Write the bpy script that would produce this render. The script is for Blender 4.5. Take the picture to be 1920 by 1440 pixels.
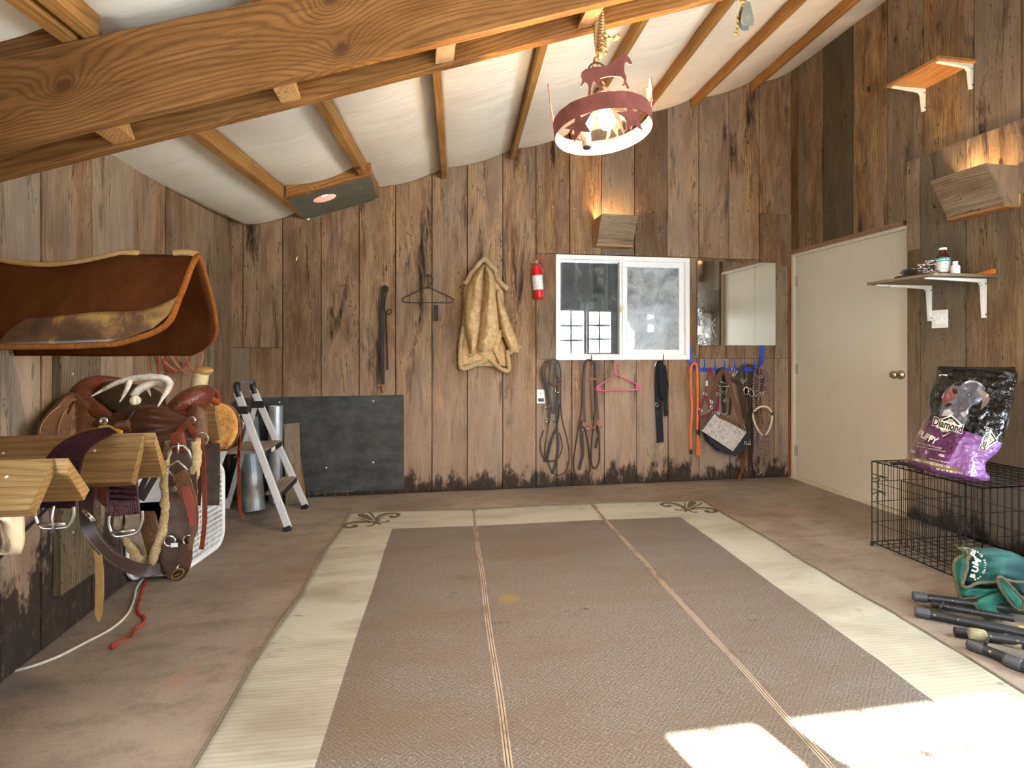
import bpy, bmesh, math, random
from mathutils import Vector, Matrix, noise
random.seed(7)
for o in list(bpy.data.objects): bpy.data.objects.remove(o)
SC = bpy.context.scene
COL = SC.collection
V = Vector
# ---------------------------------------------------------------- camera
F = 1022.0; YAW = math.radians(9.6); H = 1.17; HY = 657.0
cd = bpy.data.cameras.new('camera'); cd.sensor_width = 36; cd.lens = 36*F/1920
cd.shift_y = -(720-HY)/1920; cd.clip_start = .05; cd.clip_end = 200
cam = bpy.data.objects.new('camera', cd); COL.objects.link(cam)
cam.location = (0, 0, H); cam.rotation_euler = (math.pi/2, 0, -YAW)
SC.camera = cam
# ---------------------------------------------------------------- light
w = bpy.data.worlds.new('daylight'); SC.world = w; w.use_nodes = True
bg = w.node_tree.nodes['Background']; bg.inputs[0].default_value = (.80, .91, 1.0, 1); bg.inputs[1].default_value = 5.2
sd = bpy.data.lights.new('sun', 'SUN'); sd.energy = 34; sd.color = (1, .93, .82); sd.angle = math.radians(.8)
sun = bpy.data.objects.new('sun', sd); COL.objects.link(sun)
SUNEL = math.radians(44.4)
sdir = V((-.2, 1, -math.tan(SUNEL)*1.02)).normalized()
sun.rotation_euler = sdir.to_track_quat('-Z', 'Y').to_euler(); sun.location = (3, -6, 8)
def point_light(name, loc, energy, col, r, parent=None):
    d = bpy.data.lights.new(name, 'POINT'); d.energy = energy; d.color = col; d.shadow_soft_size = r
    o = bpy.data.objects.new(name, d); COL.objects.link(o); o.location = loc
    if parent: o.parent = parent; o.location = V(loc)-parent.location
    return o
SC.view_settings.view_transform = 'Standard'; SC.view_settings.look = 'None'
SC.view_settings.gamma = 1; SC.view_settings.use_curve_mapping = False
SC.view_settings.exposure = 2.42
# ---------------------------------------------------------------- room measures and picture-to-place helpers
YB = 4.56; XL = -1.465; XR = 3.40; YREAR = -.35
cs, sn = math.cos(YAW), math.sin(YAW)
def ray(px, py):
    dx = (px-960)/F
    return V((dx*cs+sn, cs-dx*sn, (HY-py)/F))
O = V((0, 0, H))
def at(px, py, Y): r = ray(px, py); return O+r*(Y/r.y)
def atx(px, py, X): r = ray(px, py); return O+r*(X/r.x)
def az(px, py, d): return O+ray(px, py)*d
def B(px, py, off=0.0): return at(px, py, YB-off)
def R(px, py, off=0.0): return atx(px, py, XR-off)
def L(px, py, off=0.0): return atx(px, py, XL+off)
def G(px, py, z=0.0): r = ray(px, py); return O+r*((z-H)/r.z)
RS = .339
def roofz(x): return 2.603+RS*x
def RF(px, py, off=-.085):
    r = ray(px, py); s = (2.603+off-H)/(r.z-RS*r.x); return O+r*s
# ---------------------------------------------------------------- mesh builder
def cr(pts, n=6, closed=False):
    P = [V(p) for p in pts]; out = []
    m = len(P)
    if m < 3 and not closed: 
        return [P[0].lerp(P[1], i/n) for i in range(n+1)]
    rng = range(m if closed else m-1)
    for i in rng:
        if closed: a, b, c, d = P[i-1], P[i], P[(i+1) % m], P[(i+2) % m]
        else: a, b, c, d = P[max(i-1, 0)], P[i], P[i+1], P[min(i+2, m-1)]
        for k in range(n):
            t = k/n
            out.append(.5*((2*b)+(c-a)*t+(2*a-5*b+4*c-d)*t*t+(3*b-a-3*c+d)*t**3))
    if not closed: out.append(P[-1])
    return out
class MB:
    def __init__(s): s.v = []; s.f = []; s.w = []; s.t = []; s.mi = []; s.cm = 0
    def add(s, vs, fs, wc=None, tone=.5):
        b = len(s.v); s.v += [V(p) for p in vs]; s.f += [[b+i for i in q] for q in fs]
        s.mi += [s.cm]*len(fs)
        s.w += list(wc) if wc else [V(p) for p in vs]
        s.t += [tone]*len(vs) if not isinstance(tone, list) else tone
    BF = [(0, 3, 2, 1), (4, 5, 6, 7), (0, 1, 5, 4), (1, 2, 6, 5), (2, 3, 7, 6), (3, 0, 4, 7)]
    def hexa(s, c, tone=.5, ro=None):
        # c: bottom 4, top 4; grain runs from bottom to top
        c = [V(p) for p in c]
        h = (c[4]-c[0]).length; a = (c[1]-c[0]).length; b = (c[3]-c[0]).length
        r = ro or V((random.uniform(0, 50), random.uniform(0, 50), random.uniform(0, 50)))
        wc = [r+V(q) for q in ((0, 0, 0), (0, a, 0), (0, a, b), (0, 0, b), (h, 0, 0), (h, a, 0), (h, a, b), (h, 0, b))]
        s.add(c, s.BF, wc, tone)
    def box(s, c, sz, grain='z', M=None, tone=.5):
        c = V(c); x, y, z = [k/2 for k in sz]
        if grain == 'z': q = [(-x, -y, -z), (x, -y, -z), (x, y, -z), (-x, y, -z), (-x, -y, z), (x, -y, z), (x, y, z), (-x, y, z)]
        elif grain == 'x': q = [(-x, -y, -z), (-x, y, -z), (-x, y, z), (-x, -y, z), (x, -y, -z), (x, y, -z), (x, y, z), (x, -y, z)]
        else: q = [(-x, -y, -z), (-x, -y, z), (x, -y, z), (x, -y, -z), (-x, y, -z), (-x, y, z), (x, y, z), (x, y, -z)]
        q = [V(p) for p in q]
        if M: q = [M @ p for p in q]
        s.hexa([c+p for p in q], tone)
    def bar(s, a, b, w, t, up=(0, 0, 1), tone=.5):
        a = V(a); b = V(b); d = (b-a).normalized(); n = V(up)
        sd = d.cross(n).normalized(); u = sd.cross(d).normalized()
        q = [-sd*w/2-u*t/2, sd*w/2-u*t/2, sd*w/2+u*t/2, -sd*w/2+u*t/2]
        s.hexa([a+k for k in q]+[b+k for k in q], tone)
    def tube(s, P, r, n=8, closed=False, cap=True, flat=1.0, up=None):
        P = [V(p) for p in P]; m = len(P)
        rr = r if isinstance(r, (list, tuple)) else [r]*m
        vs = []; wc = []; u = None; L_ = 0; ro = random.uniform(0, 20)
        for i, p in enumerate(P):
            if closed: t = (P[(i+1) % m]-P[i-1])
            else: t = P[min(i+1, m-1)]-P[max(i-1, 0)]
            t = t.normalized() if t.length > 1e-9 else V((0, 0, 1))
            if u is None:
                u = V(up) if up else (V((0, 0, 1)) if abs(t.z) < .9 else V((1, 0, 0)))
            if up: u = V(up)
            u = (u-t*u.dot(t))
            u = u.normalized() if u.length > 1e-6 else t.orthogonal().normalized()
            b = t.cross(u)
            if i: L_ += (p-P[i-1]).length
            for k in range(n):
                an = 2*math.pi*k/n
                vs.append(p+(u*math.cos(an)*flat+b*math.sin(an))*rr[i]); wc.append(V((L_+ro, k/n, 0)))
        fs = []
        for i in range(m if closed else m-1):
            a = i*n; b_ = ((i+1) % m)*n
            for k in range(n): fs.append((a+k, a+(k+1) % n, b_+(k+1) % n, b_+k))
        if not closed and cap: fs += [tuple(range(n-1, -1, -1)), tuple(range((m-1)*n, m*n))]
        s.add(vs, fs, wc)
    def strap(s, P, w, t, n=(0, -1, 0), tone=.5):
        # flat strap along P, broad face turned to n
        P = [V(p) for p in P]; m = len(P); vs = []; wc = []; L_ = 0
        ww = w if isinstance(w, (list, tuple)) else [w]*m
        nn = n if isinstance(n, list) else [V(n)]*m
        ro = random.uniform(0, 20)
        for i, p in enumerate(P):
            d = (P[min(i+1, m-1)]-P[max(i-1, 0)]).normalized()
            N = V(nn[i]); sd = d.cross(N)
            sd = sd.normalized() if sd.length > 1e-6 else d.orthogonal().normalized()
            N = sd.cross(d).normalized()
            if i: L_ += (p-P[i-1]).length
            for a, b, q in ((-1, -1, 0), (1, -1, 1), (1, 1, 1), (-1, 1, 0)):
                vs.append(p+sd*a*ww[i]/2+N*b*t/2); wc.append(V((L_+ro, q*ww[i], 0)))
        fs = [(3, 2, 1, 0), tuple(range((m-1)*4, m*4))]
        for i in range(m-1):
            a = i*4
            for k in range(4): fs.append((a+k, a+(k+1) % 4, a+4+(k+1) % 4, a+4+k))
        s.add(vs, fs, wc, tone)
    def prism(s, poly, o, ux, uy, th, tone=.5):
        o = V(o); ux = V(ux); uy = V(uy); N = ux.cross(uy).normalized(); n = len(poly)
        f = [o+ux*a+uy*b for a, b in poly]
        vs = f+[p+N*th for p in f]
        wc = [V((a, b, 0)) for a, b in poly]*2
        fs = [tuple(range(n-1, -1, -1)), tuple(range(n, 2*n))]+[(i, (i+1) % n, n+(i+1) % n, n+i) for i in range(n)]
        s.add(vs, fs, wc, tone)
    def poly3(s, P, N, th):
        P = [V(p) for p in P]; N = V(N).normalized(); n = len(P)
        s.add(P+[p+N*th for p in P], [tuple(range(n-1, -1, -1)), tuple(range(n, 2*n))]+[(i, (i+1) % n, n+(i+1) % n, n+i) for i in range(n)])
    def lathe(s, prof, o, ax=(0, 0, 1), n=20):
        o = V(o); ax = V(ax).normalized(); u = ax.orthogonal().normalized(); b = ax.cross(u); vs = []
        for r, h in prof:
            for k in range(n):
                a = 2*math.pi*k/n; vs.append(o+ax*h+(u*math.cos(a)+b*math.sin(a))*r)
        fs = []
        for i in range(len(prof)-1):
            for k in range(n): fs.append((i*n+k, i*n+(k+1) % n, (i+1)*n+(k+1) % n, (i+1)*n+k))
        fs += [tuple(range(n-1, -1, -1)), tuple(range((len(prof)-1)*n, len(prof)*n))]
        s.add(vs, fs)
    def ball(s, c, r, sc=(1, 1, 1), n=12, M=None):
        c = V(c); vs = []; fs = []
        for i in range(1, n):
            a = math.pi*i/n
            for k in range(n*2):
                b = math.pi*k/n; p = V((math.sin(a)*math.cos(b)*sc[0], math.sin(a)*math.sin(b)*sc[1], math.cos(a)*sc[2]))*r
                vs.append(c+(M @ p if M else p))
        m = n*2
        for i in range(n-2):
            for k in range(m): fs.append((i*m+k, (i+1)*m+k, (i+1)*m+(k+1) % m, i*m+(k+1) % m))
        t = V((0, 0, r*sc[2])); t = M @ t if M else t
        vs += [c+t, c-t]; q = len(vs)
        for k in range(m):
            fs.append((q-2, k, (k+1) % m)); fs.append((q-1, (n-2)*m+(k+1) % m, (n-2)*m+k))
        s.add(vs, fs)
    def grid(s, nu, nv, fn, th=0, wfn=None, hole=None):
        # fn(u,v) -> point; th gives it a real thickness along its normal
        P = [[V(fn(i/nu, j/nv)) for i in range(nu+1)] for j in range(nv+1)]
        W = [wfn(i/nu, j/nv) if wfn else V((i/nu, j/nv, 0)) for j in range(nv+1) for i in range(nu+1)]
        vs = [p for r in P for p in r]; q = nu+1; fs = []
        for j in range(nv):
            for i in range(nu):
                if hole and hole((i+.5)/nu, (j+.5)/nv): continue
                fs.append((j*q+i, j*q+i+1, (j+1)*q+i+1, (j+1)*q+i))
        if not th: s.add(vs, fs, W); return
        Ns = []
        for j in range(nv+1):
            for i in range(nu+1):
                a = P[j][min(i+1, nu)]-P[j][max(i-1, 0)]; b = P[min(j+1, nv)][i]-P[max(j-1, 0)][i]
                N = a.cross(b); Ns.append(N.normalized() if N.length > 1e-12 else V((0, 0, 1)))
        k = len(vs); fs2 = [tuple(reversed([x+k for x in f])) for f in fs]
        from collections import Counter
        ec = {}
        for f in fs:
            for a, b in zip(f, f[1:]+f[:1]): ec[(a, b)] = 1
        side = [(b, a, a+k, b+k) for (a, b) in ec if (b, a) not in ec]
        s.add(vs+[p-n*th for p, n in zip(vs, Ns)], fs+fs2+side, W+W)
    def pieces(s, name, mat, parent, **k):
        # one object for every loose piece
        par = list(range(len(s.v)))
        def fd(a):
            while par[a] != a: par[a] = par[par[a]]; a = par[a]
            return a
        for f in s.f:
            for b in f[1:]: par[fd(b)] = fd(f[0])
        gr = {}
        for i, f in enumerate(s.f): gr.setdefault(fd(f[0]), []).append(i)
        for fl in gr.values():
            ids = sorted({j for i in fl for j in s.f[i]}); mp = {a: n for n, a in enumerate(ids)}
            q = MB(); q.v = [s.v[a] for a in ids]; q.w = [s.w[a] for a in ids]; q.t = [s.t[a] for a in ids]
            q.f = [[mp[a] for a in s.f[i]] for i in fl]; q.mi = [s.mi[i] for i in fl]; q.build(name, mat, parent, **k)
    def build(s, name, mat, parent=None, smooth=False, bevel=0, sub=0, origin=None):
        me = bpy.data.meshes.new(name)
        if parent is not None:
            o0 = parent; org = V((0, 0, 0))
            while o0: org += V(o0.location); o0 = o0.parent
        elif origin is not None: org = V(origin)
        else:
            xs = [[p[i] for p in s.v] for i in range(3)]
            org = V(((min(xs[0])+max(xs[0]))/2, (min(xs[1])+max(xs[1]))/2, min(xs[2])))
        me.from_pydata([p-org for p in s.v], [], s.f)
        a = me.attributes.new('wc', 'FLOAT_VECTOR', 'POINT'); a.data.foreach_set('vector', [c for p in s.w for c in p])
        a = me.attributes.new('tone', 'FLOAT', 'POINT'); a.data.foreach_set('value', s.t)
        for m in (mat if isinstance(mat, list) else [mat]): me.materials.append(m)
        me.polygons.foreach_set('material_index', s.mi)
        bm = bmesh.new(); bm.from_mesh(me); bmesh.ops.recalc_face_normals(bm, faces=bm.faces); bm.to_mesh(me); bm.free()
        if smooth: me.shade_smooth()
        me.update()
        o = bpy.data.objects.new(name, me); COL.objects.link(o)
        if parent is not None: o.parent = parent
        else: o.location = org
        if bevel:
            md = o.modifiers.new('bevel', 'BEVEL'); md.width = bevel; md.segments = 2; md.limit_method = 'ANGLE'
        if sub:
            md = o.modifiers.new('sub', 'SUBSURF'); md.levels = sub; md.render_levels = sub
        return o
def tag(o, label, cat, group=None, kind=None):
    if label: o['label'] = label
    if cat: o['category'] = cat
    if group: o['group'] = group
    if kind: o['kind'] = kind
    return o
def thing(name, loc, label, cat, group=None):
    o = bpy.data.objects.new(name, None); COL.objects.link(o); o.location = V(loc); o.empty_display_size = .05
    return tag(o, label, cat, group)
def struct(o): o['kind'] = 'structure'; return o
def lab(o, l): o['label'] = l; return o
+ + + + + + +
**Objective**
Answer with a single number: the count of lines holding the word "picture".

**Completed exercise**
2